For many couples if the end of their working week happens to be Friday for both of them this can be an ideal evening to set a romantic dinner date at home.  But whatever evening you are able to be free to make that ” tryst” with each other, be very strict about these things:

  • Phone pulled out from the walls
  • mobile phones and computers turned off
  • A rule that no callers at the door are answered – whoever they may be
  • Donn’t do any washing up till the next morning

Make that special time uninterrupted!  A night with a candlelit table for two with a choice bottle of wine – and to hell with any choes or washing up.  This is your very special time for after dinner love making.

Message Each Other Throughout The Day

On the day of your special tryst night allow the sexual tension and excitement to  build up during the day with teasing texts or romantic phone calls or reminding each other of what’s in store in the evening.  Make each other smile and really  look forward to the wonderful time you will have together.   Before that time allow certain romantic images to flit in and out of  your mind.  Shut down your computer at around 5pm and start to prepare a delicious dinner.
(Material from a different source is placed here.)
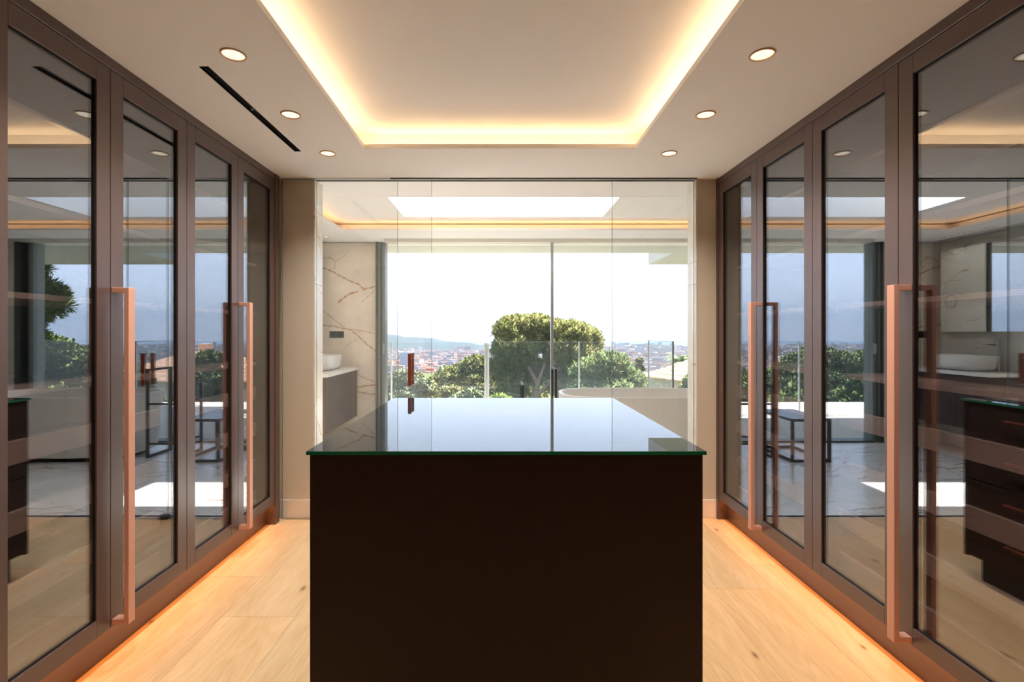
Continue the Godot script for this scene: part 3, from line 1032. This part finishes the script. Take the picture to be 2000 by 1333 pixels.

He (or she) maybe comes home at 7pm or 8pm and after a shower, just eat, drink, chat and enjoy each other.  There should be an unspoken knowledge in the air of what will come later that’s erotic and
playful.  Just enjoy each other.

The Whole Non Interrupted Night Together For Busy Couples

Sometimes life can be so hectic with the  the pressures of work and a home filled with busy playful children.  Life can be such that the only way you can be sure of even a peaceful night alone together is to schedule a whole night away from home.    That may mean getting the grandparents ( or other friends) involved once every few of weeks.  The children can spend a night with them so that you can have a night with each other.  Choose a nice hotel with a welcome change of scenery.  Less time together maybe “more”.because of the tremendous quality time you have together in calm, peaceful and  celubrious surroundings

Ditch The Bedroom

For many exhausted and over-worked couples bed is the worst place to keep awake and indulge in lovemaking.   If you’re tired the soft hug of a bed can easily lead you into the temptation to choose snoozing over sex.   Take your session elsewhere.  Let the whole of the house, including the kitchen table be your ” lovers playground”.   Let ‘ all systems go’ and have fun!

Not Just At The End Of The Day

Experiment with non- night time hours of the day in which you can fit sex in.   For example the hour before work, lunch hour, etc.   Don’t think your ‘fireworks’ can only bang at the end of the day when all professional priorities are satisfied.  You can find it  really exciting to rediscover times that you previously thought were off limits to sex; times like the early morning, ( when as it so happens a man is normally most erect, passionate and virile).  Every so often  try to share a day off together and think about how many hours you can fit into that day for play.

Give sex a chance

Often only one of  you will be in the mood for lovemaking.  Don’t feel bad if your partner’s in the mood and you’re not.   Give sex  a  chance!    Spend some loving time just kissing and cuddling before deciding if you’re up for it or not.   Remember that the female sexual response  is more responsive than spontaneous.   What that means is, that a women will often feel like sex once they start having foreplay and being stimulated.   Sex doesn’t have to have a beginning, middle and end.   But whatever you do, make sure that you both come to a sexual climax.  There are more ways to achieve this for both of you than full penetrative sex.   Sex is NOT just for children.  it is a gift for pleasure also.  Nothing is out of bounds if you both love each other and enjoy.